Мифологизированность героинь (у Рогожкина скорее завуалированная, дискретная) и тождественна по смыслу, и различна по функциям. Общее здесь то, что надежды на благополучное бегство от Системы связываются в книге и фильме с существами в какой-то степени «не от мира сего» и, стало быть, в нормальных, рядовых условиях бегство вроде невозможно. Подспудная мысль о том, бередя Веничкину душу, оборачивается безрезультатностью его тринадцатой поездки к девушке. Неординарное же существо в «Кукушке» спасает Вейко и русского Ивана от злобы их Систем, но локализация существа среди фольклорных верований удаляет сюжет «в область преданий», усиливая чувство завершенности темы.
Чувство «припечатывает», делая настоятельным, «наша» троица. В каждой из лент герои куда-либо движутся, направляются, шествуют, но их движение — не бегство от Системы, существование которой вообще не заботит ни героев, ни авторов. «Анти-Системный» нарратив есть то наследство, от которого создатели «наших» фильмов решительно отказываются. Более того, отказ у Звягинцева будто полемически заострен. Долго отсутствовавший родитель не мог не испытать на себе воздействие неведомого домочадцам Welt, но в фильме ни слова не говорится о том, где отец был, что делал, чего достиг и что претерпел.
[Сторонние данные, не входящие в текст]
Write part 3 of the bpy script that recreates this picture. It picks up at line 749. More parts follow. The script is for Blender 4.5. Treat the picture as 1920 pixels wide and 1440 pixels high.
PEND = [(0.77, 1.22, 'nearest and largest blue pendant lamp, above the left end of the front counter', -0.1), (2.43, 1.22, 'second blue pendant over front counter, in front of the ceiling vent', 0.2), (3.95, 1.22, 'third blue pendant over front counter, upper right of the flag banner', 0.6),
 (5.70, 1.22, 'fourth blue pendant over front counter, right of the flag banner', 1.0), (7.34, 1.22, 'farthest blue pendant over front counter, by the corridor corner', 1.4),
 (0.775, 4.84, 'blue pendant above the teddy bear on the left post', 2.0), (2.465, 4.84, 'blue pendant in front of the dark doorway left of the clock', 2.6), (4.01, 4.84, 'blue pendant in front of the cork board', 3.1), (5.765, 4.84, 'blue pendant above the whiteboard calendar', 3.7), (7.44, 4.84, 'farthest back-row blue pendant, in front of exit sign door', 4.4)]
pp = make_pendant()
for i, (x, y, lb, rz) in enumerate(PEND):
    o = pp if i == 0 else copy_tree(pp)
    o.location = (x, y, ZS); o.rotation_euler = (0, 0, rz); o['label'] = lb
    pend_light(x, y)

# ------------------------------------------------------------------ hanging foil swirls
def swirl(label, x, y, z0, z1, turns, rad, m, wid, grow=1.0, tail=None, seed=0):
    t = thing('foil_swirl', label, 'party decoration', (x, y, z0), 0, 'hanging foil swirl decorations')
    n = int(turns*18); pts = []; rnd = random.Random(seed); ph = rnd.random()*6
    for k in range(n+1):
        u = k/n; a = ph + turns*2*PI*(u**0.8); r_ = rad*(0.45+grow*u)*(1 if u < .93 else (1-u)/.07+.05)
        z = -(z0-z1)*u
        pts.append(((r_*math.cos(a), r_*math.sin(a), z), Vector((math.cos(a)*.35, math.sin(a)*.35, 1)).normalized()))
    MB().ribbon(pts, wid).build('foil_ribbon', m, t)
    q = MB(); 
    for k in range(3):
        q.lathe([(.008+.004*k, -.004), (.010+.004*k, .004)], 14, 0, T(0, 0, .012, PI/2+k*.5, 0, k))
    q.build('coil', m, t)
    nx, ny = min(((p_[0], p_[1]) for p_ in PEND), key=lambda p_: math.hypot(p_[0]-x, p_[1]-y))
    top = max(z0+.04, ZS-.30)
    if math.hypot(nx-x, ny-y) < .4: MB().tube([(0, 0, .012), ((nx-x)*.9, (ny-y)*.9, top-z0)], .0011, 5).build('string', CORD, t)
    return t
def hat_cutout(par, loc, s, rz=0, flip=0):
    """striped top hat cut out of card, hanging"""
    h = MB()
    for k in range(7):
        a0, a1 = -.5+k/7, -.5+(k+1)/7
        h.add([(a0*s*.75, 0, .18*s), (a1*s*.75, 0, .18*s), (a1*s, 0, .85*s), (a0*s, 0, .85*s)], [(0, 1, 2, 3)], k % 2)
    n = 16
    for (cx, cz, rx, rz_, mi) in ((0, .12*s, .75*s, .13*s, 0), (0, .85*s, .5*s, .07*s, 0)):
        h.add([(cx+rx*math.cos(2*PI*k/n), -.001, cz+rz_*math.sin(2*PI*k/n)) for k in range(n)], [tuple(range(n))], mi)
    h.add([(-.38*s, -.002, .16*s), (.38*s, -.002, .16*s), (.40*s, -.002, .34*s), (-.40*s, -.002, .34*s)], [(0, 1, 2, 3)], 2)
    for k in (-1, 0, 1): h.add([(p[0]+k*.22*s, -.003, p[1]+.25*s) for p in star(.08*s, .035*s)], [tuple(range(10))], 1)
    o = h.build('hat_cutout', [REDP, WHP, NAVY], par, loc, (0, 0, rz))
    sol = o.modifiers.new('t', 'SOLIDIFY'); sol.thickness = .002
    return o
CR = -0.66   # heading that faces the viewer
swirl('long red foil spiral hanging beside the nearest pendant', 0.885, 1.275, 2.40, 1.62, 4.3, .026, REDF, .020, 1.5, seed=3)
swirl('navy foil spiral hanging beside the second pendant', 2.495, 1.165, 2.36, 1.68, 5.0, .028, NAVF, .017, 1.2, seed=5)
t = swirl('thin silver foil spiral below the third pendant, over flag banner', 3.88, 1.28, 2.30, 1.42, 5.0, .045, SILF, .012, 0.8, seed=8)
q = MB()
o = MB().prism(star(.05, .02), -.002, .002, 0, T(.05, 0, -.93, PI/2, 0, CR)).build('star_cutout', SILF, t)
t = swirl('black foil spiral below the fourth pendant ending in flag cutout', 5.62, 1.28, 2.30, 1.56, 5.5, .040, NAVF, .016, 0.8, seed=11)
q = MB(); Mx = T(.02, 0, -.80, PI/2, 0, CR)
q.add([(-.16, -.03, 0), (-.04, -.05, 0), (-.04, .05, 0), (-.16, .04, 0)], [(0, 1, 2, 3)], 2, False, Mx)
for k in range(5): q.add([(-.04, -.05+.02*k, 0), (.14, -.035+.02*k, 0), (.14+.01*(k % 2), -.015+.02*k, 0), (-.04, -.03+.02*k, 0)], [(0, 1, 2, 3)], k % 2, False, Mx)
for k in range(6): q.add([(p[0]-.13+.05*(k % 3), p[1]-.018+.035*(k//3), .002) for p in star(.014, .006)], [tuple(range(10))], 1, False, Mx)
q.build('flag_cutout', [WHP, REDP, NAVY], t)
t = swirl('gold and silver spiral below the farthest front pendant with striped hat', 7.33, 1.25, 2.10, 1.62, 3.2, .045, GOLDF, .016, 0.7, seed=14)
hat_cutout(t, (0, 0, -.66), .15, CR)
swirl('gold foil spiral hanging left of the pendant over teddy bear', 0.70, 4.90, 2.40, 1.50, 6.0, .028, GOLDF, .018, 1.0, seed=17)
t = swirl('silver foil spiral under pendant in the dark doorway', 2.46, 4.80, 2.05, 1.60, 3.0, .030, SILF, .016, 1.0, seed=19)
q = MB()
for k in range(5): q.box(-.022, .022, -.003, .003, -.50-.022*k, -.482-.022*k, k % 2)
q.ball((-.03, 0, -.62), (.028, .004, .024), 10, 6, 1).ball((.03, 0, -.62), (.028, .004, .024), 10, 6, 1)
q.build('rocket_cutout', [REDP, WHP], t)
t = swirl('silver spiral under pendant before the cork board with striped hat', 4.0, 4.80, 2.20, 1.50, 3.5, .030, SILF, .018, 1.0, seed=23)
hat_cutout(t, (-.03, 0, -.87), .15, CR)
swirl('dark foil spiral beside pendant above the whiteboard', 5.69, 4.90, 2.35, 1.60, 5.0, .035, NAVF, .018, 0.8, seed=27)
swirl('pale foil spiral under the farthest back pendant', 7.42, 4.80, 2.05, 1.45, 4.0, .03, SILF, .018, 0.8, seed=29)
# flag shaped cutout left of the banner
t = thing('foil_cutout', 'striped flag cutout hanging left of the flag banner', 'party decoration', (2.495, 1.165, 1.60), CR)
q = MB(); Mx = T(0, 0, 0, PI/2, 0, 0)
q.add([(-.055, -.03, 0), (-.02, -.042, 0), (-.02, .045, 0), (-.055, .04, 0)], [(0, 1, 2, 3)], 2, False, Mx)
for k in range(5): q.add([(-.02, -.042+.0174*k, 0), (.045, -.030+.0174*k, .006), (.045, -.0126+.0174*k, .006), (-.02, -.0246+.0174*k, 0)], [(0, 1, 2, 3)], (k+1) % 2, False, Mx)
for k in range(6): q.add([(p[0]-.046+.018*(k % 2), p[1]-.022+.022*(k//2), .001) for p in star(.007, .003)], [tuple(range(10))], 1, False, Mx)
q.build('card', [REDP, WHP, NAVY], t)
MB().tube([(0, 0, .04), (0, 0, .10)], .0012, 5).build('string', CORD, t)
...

Как homo socialis он не прояснен и намеренно оставлен загадочным, будто влияние социума на него — дело для автора десятое, главное — взаимоотношения родителя с семьей, извечным ядром и центром человеческого Umwelt. «Коктебель» и «Прогулка» вроде бы сохранили более тесную связь с отвергнутым нарративом. Герои первого, потеряв жилье, бегут в теплые края — будто взыскуют вырай; Ольгу Малахову из «Прогулки» манят горные вершины, способные вознести ее над суетой будней. Вместе с тем ни в том, ни в другом фильме не ощущается социум с его проблемами — не давит на героев, не требует участия в своих процессах. Система очистила изображенное там пространство от своего присутствия и персонажи обеих лент получают возможность основать свой Umwelt где угодно, в любом месте — в обычном поселке, как то случается в ленте Хлебникова и Попогребского, или прямо на улице, среди городской толпы, как в «Прогулке». Станет ли «наша» троица зародышем нового нарратива, повествующего о возможности обосноваться всюду, поскольку нигде мертвяще не давит Welt, покажет время, которое постоянно то да се демонстрирует — такова его природа и призвание.
1 См.: М и х а л к о в и ч В. Куда поклажи тянут воз? — «Искусство кино», 2004, № 7. — Прим.ред.